Three days is a long time to be in a dark, cramped place, being digested! Jonah no doubt had the time to consider the foolishness of trying to escape from God. But he doesn’t make too much progress toward loving the Ninevites. He does confess the error of his attempted escape and ask for forgiveness, and God does what God always does. God forgave Jonah and gave him another chance. After three days of indigestion, the poor fish got sick and – there is just no nice word for it – regurgitates, hurls the prophet back at the edge of the shore. Thanks be unto God! God is the redeemer of our rebellious ways! He put Jonah right back at the spot where he had made his mistake.
Again God tells Jonah to go to Nineveh to warn the people to change or face destruction. Rev. Luronne Jennings of Chattanooga, speaking at our recent Annual Conference, pointed out that according to some translations of the Bible, Jonah walked a whole day inside the city limits of Nineveh before he began to call the people to repentance. He still doesn’t seem too anxious to rescue his enemies! Rev. Jennings said, “When Jonah did start preaching, I doubt that he preached loudly or enthusiastically,” and then he imitated Jonah (speaking very softly): “Ya’ll need to repent…” Still, his preaching was very effective. Comedian Mike Warnke explains Jonah’s success this way: “What would you do if a man, his skin bleached white by his almost being digested by a fish, his clothing in tatters, with seaweed sticking out of his ears, walked up to you and said, ‘Repent!’ I think I’d repent!” The people of Nineveh, from king to pauper, all put on sackcloth as a sign of humble repentance, and God did what God always does. “When God saw what they did and how they turned from their evil ways, He had compassion and did not bring upon them the destruction He had threatened.”
Mission accomplished…almost. Nineveh was changed, but Jonah was not changed yet. The closing chapter of Jonah paints a magnificent picture of our God and how He deals with us. We find Jonah east of the city, on a hillside, in a crude shelter, still hoping that Nineveh will be destroyed. He becomes frustrated and angry with God because his enemies were spared. He prayed, “Lord, isn’t this what I said when I was still at home? This is why I hopped on that ship for Tarshish.
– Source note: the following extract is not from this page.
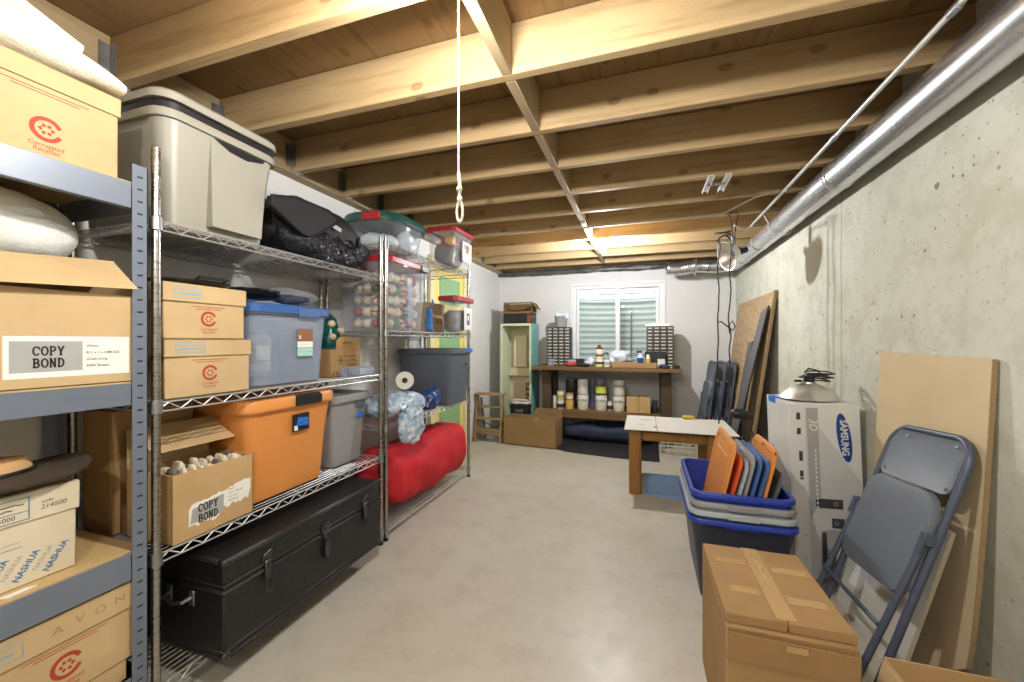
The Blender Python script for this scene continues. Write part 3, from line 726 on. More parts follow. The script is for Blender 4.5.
b = B(); b.prism([(.02, .34), (.10, .34), (.09, .312), (.075, .305), (.06, .315), (.045, .305), (.03, .312)], -.2055, -.2035); b.obj('handle', 'btote', t)
carton('tall dark brown carton standing at the back corner behind the torn-label carton', .895, 1.17, -1.775, .155, .531, .44, 'kraftd')
# ---- trunk
t = thing('trunk', 'long black metal-cornered trunk on the bottom wire shelf', 'trunk', (-1.385-.21, 1.445, .1005), R90)
Lt, Dt, Ht = .872, .42, .352
b = B(); b.box((-Lt/2, -Dt/2, 0), (Lt/2, Dt/2, Ht*.70), 0, .006)
for z in (.006, .03, Ht*.70-.014): b.box((-Lt/2-.002, -Dt/2-.002, z-.006), (Lt/2+.002, Dt/2+.002, z+.006), 0, .002)
b.obj('body', 'trunk', t)
b = B(); b.box((-Lt/2, -Dt/2, Ht*.70+.002), (Lt/2, Dt/2, Ht), 0, .008)
for z in (Ht*.70+.010, Ht-.018): b.box((-Lt/2-.002, -Dt/2-.002, z-.007), (Lt/2+.002, Dt/2+.002, z+.007), 0, .002)
for y in (-Dt/2+.02, Dt/2-.02): b.box((-Lt/2+.02, y-.014, Ht-.002), (Lt/2-.02, y+.014, Ht+.002), 0, .001)
b.obj('lid', 'trunk', t)
for sx in (-1, 1):
    for sy in (-1, 1):
        for z in (0, Ht):
            q = B(); q.blob((sx*(Lt/2-.008), sy*(Dt/2-.008), z+(.0165 if z == 0 else -.009)), (.016, .016, .014), 3, 3, n=12, k=8); q.obj('corner_cap', 'trunkm', t)
for x in (-.27, .30):
    q = B(); y = -Dt/2; q.box((x-.018, y-.006, Ht*.70+.01), (x+.018, y-.001, Ht*.70+.05), 0, .002); q.box((x-.013, y-.014, Ht*.70-.05), (x+.013, y-.002, Ht*.70+.03), 0, .004)
    q.tube([(x-.01, y-.012, Ht*.70-.045), (x-.016, y-.02, Ht*.70-.075), (x, y-.022, Ht*.70-.088), (x+.016, y-.02, Ht*.70-.075), (x+.01, y-.012, Ht*.70-.045)], .003, 6)
    q.tube([(x-.02, y-.012, Ht*.70+.055), (x, y-.02, Ht*.70+.07), (x+.02, y-.012, Ht*.70+.055)], .003, 6); q.obj('latch', 'trunkm', t)
q = B(); y = -Dt/2; q.lathe([(.026, 0), (.026, .004), (.016, .007), (.010, .006), (.009, .009)], 20, T=MX.Translation((.03, y-.001, Ht*.70+.02)) @ MX.Rotation(pi/2, 4, 'X'))
q.box((.02, y-.008, Ht*.70-.06), (.04, y-.002, Ht*.70+.01), 0, .003)
q.loft([[V((.015+.015+.017*cos(a)*(.7+.3*(s_ > .5)), y-.006-.012*(k), Ht*.70-.075+.045*sin(a))) for a in [2*pi*i/14 for i in range(14)]] for k, s_ in ((0, 1), (1, 1))])
q.obj('lock', 'trunkm', t)
q = B(); x = -Lt/2
q.tube([(x-.003, -.055, .20), (x-.03, -.05, .195), (x-.034, 0, .185), (x-.03, .05, .195), (x-.003, .055, .20)], .0065, 8)
for y in (-.058, .058): q.box((x-.007, y-.013, .17), (x-.001, y+.013, .225), 0, .002)
q.obj('end_handle', 'zinc', t)
# ---- top shelf: grey tote and black bag
t = tote('storage_tote', 'large warm-grey tote with a raised grey-rimmed lid, topmost on the wire shelving', .46, .50, .39, 'gtote', at_shelf(.91, 1.32, -1.50, .50, 1.6145), R90, taper=.035, r=.055, rimh=.03)
b = B(); shell(b, .452, .492, .06, [(.004, .392), (.0, .392), (.0, .412), (.012, .414), (.012, .418)], 0, True, True); b.obj('lid_seat', 'black', t)
b = B(); shell(b, .47, .51, .065, [(.016, .4185), (0, .4185), (0, .442), (.008, .452), (.03, .456), (.045, .446), (.06, .444)], 0, True, True); b.obj('lid', 'gtote', t)
b = B(); b.prism([(-.04, .362), (.19, .362), (.165, .03), (-.035, .03)], -.238, -.19, T=MX.Translation((-.02, 0, 0))); b.obj('front_panel', 'gtote', t)
b = B(); b.prism([(-.03, .358), (.18, .358), (.17, .345), (.10, .327), (.03, .332)], -.2395, -.2365, T=MX.Translation((-.02, 0, 0))); b.obj('grip', 'black', t)
t = thing('duffel_bag', 'black soft bag with piped flap and shiny plastic wrap on the top wire shelf', 'bag', (-1.70, 1.672, 1.6145), R90)
b = B(); b.blob((-.005, .0, .16), (.315, .19, .165), 3.0, 2.2, .02, 6, 3, n=48, k=24, zmin=.001); b.obj('body', 'nylon', t)
def drape(b, pts, y0, bulge, m=0, th=.006):
    cx = sum(p[0] for p in pts)/len(pts); cz = sum(p[1] for p in pts)/len(pts); rings = []
    for k in (0, .35, .7, 1.0): rings.append([V((cx+(x-cx)*k if k else cx+(x-cx)*.02, y0-bulge*(1-k*k)-.001, cz+(z-cz)*(k or .02))) for x, z in pts])
    b.loft(rings, m, True, False)
b = B(); b.T = MX.Translation((-.085, -.006, .03)); fp = [(-.30, .19), (-.17, .225), (.02, .225), (.10, .20), (.06, .165), (-.08, .065), (-.14, .07), (-.30, .15)]
b.prism(fp, -.205, -.18); b.tube([(x, -.206, z) for x, z in fp], .005, 6, closed=True); b.obj('flap', 'nylon', t)
b = B(); b.blob((-.06, -.172, .08), (.25, .035, .078), 3, 2, .022, 13, 5, n=40, k=20, zmin=.001); b.blob((.20, -.105, .105), (.125, .09, .105), 2.4, 2, .03, 12, 8, n=36, k=22, zmin=.001); b.obj('plastic_wrap', 'shiny', t)
b = B(); b.flat([(-.03, .18), (.03, .17), (.035, .19), (-.02, .203)], -.206); b.obj('tag', 'pgrey', t)
b = B(); b.tube([(.06, -.17, .16), (.16, -.17, .20), (.24, -.12, .18), (.285, -.06, .08)], .007, 6); b.obj('strap', 'nylon', t)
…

I knew that if I came down here to Nineveh and told them that they were about to be wiped out, they would repent and you would change your mind and spare them, and I would be left looking like a fool! God, you are just too gracious and compassionate, too slow to anger, abounding in love, a God who always changes His mind about sending a calamity whenever He can. I am so upset that I just want to die.” God’s response was, “What right do you have to be angry?” Jonah was too blind right then to connect his own repentance and salvation from the fish with the salvation of the people of Nineveh who had also repented. By all rights, Jonah should have perished. What right did he have to be judgmental toward the Ninevites? God had been gracious to both Nineveh and Jonah.
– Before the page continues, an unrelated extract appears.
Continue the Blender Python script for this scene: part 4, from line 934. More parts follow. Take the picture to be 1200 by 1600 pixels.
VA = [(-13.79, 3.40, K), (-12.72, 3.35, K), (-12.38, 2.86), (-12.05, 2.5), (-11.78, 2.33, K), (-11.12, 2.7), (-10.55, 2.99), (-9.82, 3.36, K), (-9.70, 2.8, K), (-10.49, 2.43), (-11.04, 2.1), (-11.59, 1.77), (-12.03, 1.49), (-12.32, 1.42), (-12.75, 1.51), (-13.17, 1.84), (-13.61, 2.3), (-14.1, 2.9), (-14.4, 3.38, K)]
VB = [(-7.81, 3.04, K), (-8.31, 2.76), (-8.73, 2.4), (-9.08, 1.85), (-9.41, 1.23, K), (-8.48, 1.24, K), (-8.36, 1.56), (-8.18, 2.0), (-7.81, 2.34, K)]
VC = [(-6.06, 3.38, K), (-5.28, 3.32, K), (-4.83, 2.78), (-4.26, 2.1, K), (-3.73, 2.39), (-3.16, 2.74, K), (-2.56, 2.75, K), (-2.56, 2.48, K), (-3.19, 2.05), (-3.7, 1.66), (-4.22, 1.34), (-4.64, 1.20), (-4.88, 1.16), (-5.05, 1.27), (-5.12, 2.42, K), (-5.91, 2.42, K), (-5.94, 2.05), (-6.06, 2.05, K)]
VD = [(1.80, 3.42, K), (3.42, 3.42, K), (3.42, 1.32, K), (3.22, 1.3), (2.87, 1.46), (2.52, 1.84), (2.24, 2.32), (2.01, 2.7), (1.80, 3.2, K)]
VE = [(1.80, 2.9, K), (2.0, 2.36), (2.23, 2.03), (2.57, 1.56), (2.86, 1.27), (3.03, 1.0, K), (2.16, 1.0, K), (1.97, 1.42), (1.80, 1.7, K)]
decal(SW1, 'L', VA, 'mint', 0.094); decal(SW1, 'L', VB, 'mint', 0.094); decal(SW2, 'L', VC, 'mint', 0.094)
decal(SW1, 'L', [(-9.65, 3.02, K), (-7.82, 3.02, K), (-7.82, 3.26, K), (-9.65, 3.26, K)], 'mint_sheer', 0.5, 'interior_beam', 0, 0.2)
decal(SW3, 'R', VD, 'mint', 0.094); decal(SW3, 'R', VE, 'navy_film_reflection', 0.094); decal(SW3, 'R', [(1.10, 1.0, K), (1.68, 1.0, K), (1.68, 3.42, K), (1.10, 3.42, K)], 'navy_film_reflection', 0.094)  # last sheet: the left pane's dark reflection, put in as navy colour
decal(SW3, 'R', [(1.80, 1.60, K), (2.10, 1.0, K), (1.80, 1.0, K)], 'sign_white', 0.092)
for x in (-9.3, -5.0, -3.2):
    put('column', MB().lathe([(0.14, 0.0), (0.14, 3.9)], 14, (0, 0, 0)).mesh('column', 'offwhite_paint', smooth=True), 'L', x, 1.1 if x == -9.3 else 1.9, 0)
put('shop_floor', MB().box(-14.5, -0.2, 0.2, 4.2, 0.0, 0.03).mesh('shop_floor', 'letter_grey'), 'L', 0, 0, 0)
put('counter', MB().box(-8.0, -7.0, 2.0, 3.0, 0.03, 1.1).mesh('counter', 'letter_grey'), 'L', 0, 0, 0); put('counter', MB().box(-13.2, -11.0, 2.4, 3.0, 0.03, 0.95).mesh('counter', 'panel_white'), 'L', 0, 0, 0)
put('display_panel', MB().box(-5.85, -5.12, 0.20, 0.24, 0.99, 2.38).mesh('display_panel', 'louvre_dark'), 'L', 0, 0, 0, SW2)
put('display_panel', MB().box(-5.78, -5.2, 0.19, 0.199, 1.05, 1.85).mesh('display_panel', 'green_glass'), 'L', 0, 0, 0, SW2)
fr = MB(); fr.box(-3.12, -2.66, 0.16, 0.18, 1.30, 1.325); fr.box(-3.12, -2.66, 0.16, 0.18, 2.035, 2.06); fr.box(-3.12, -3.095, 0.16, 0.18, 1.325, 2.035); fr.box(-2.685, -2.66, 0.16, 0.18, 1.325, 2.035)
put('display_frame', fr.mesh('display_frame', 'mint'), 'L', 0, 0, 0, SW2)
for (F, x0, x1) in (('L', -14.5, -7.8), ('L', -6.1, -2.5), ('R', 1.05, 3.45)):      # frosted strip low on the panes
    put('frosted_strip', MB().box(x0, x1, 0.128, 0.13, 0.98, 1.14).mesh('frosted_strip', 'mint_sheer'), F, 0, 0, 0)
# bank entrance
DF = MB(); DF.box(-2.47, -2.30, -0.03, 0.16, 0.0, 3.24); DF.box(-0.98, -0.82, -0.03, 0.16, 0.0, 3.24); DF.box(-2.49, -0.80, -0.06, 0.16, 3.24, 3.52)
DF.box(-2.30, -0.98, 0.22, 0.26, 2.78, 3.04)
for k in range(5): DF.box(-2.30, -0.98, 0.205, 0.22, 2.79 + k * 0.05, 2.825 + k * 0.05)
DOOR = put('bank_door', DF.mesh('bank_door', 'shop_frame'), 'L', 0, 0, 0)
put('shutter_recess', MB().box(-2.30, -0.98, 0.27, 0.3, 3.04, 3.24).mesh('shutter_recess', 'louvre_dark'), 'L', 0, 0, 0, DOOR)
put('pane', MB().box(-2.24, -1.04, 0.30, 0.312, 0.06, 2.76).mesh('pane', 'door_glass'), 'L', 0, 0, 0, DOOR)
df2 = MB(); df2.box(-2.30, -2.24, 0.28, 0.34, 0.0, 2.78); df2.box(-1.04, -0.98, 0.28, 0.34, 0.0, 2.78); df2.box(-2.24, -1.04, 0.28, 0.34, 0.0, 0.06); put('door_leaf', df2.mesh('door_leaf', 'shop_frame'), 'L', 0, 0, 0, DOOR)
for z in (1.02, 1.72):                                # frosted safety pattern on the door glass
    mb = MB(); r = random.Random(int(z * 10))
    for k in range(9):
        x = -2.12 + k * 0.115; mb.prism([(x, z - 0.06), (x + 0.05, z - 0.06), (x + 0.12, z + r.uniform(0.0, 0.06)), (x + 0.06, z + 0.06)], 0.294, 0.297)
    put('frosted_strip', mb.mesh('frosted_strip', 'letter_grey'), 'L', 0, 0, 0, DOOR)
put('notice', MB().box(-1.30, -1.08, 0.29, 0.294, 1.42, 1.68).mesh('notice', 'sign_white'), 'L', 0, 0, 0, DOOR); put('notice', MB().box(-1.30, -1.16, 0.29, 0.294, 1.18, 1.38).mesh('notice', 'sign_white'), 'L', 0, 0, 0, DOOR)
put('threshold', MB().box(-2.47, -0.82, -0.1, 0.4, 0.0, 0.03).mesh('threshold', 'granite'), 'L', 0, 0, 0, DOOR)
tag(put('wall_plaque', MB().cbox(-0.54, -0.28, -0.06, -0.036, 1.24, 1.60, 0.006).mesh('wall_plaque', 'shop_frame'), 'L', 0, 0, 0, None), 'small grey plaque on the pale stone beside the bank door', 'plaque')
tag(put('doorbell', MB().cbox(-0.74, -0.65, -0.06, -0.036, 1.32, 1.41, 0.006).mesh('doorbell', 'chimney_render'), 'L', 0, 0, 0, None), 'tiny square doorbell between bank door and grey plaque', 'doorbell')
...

Fortunately for Jonah, God is merciful! Jonah receives some of the tenderest fatherly care from God that can be found anywhere in the Bible. God placed a vine with huge leaves next to Jonah to shelter him from the heat of the day. This plant became a distraction and a delight for the unhappy prophet, giving him something to take care of. But the next day, another creation of God, a worm, came along and chewed into the vine, causing it to wither and die. Again Jonah was very sad, so sad that he just didn’t want to live any longer. The plant became an object lesson for God who says to Jonah, “You mean to tell me that you are sad because a plant died, a plant whose existence you had nothing to do with? You didn’t plant it. You didn’t even water it! Now you have the gall to be sad because it died?” “Yes, I am,” replied Jonah, “I am so sad that I could just die!” Then God replied, “Jonah, how about all my children in Nineveh? Don’t you think I would have been sad if they had perished?”
Perhaps then Jonah could really appreciate the fact that God was merciful, having mercy that endures forever. God forgives us repeatedly. God is looking over our lives, looking for ways to bless us and help us. God is constantly searching for opportunities to bless us. In His love, He sent Jesus who died to redeem us. Jesus was so sad about our condition that He could just die, to use Jonah’s words. Now Jesus lives to redeem us, to help us grow. He is the ultimate expression of God’s mercy. Have you stepped inside that source of mercy and grace by trusting in His name? “All you have to do is to look into His bleeding face. All you have to do is step inside His grace” (Christian, by The Hope of Glory).
I wonder if there is a Nineveh in your life? Is there someone or a group of people that God wants to send you to so that you can tell them about God’s forgiving love for them, but you don’t want to go because you don’t like them? Have you checked on the cost of a ticket to Tarshish lately? Are you wanting to take a ride in an un-air-conditioned fish? If you will say “yes” to God’s call to try to love those people, if for no other reason that because God loves them and because God has also forgiven you, you will experience more of God’s love in your own life. Don’t try to escape from God! Go on down to Nineveh! Amen.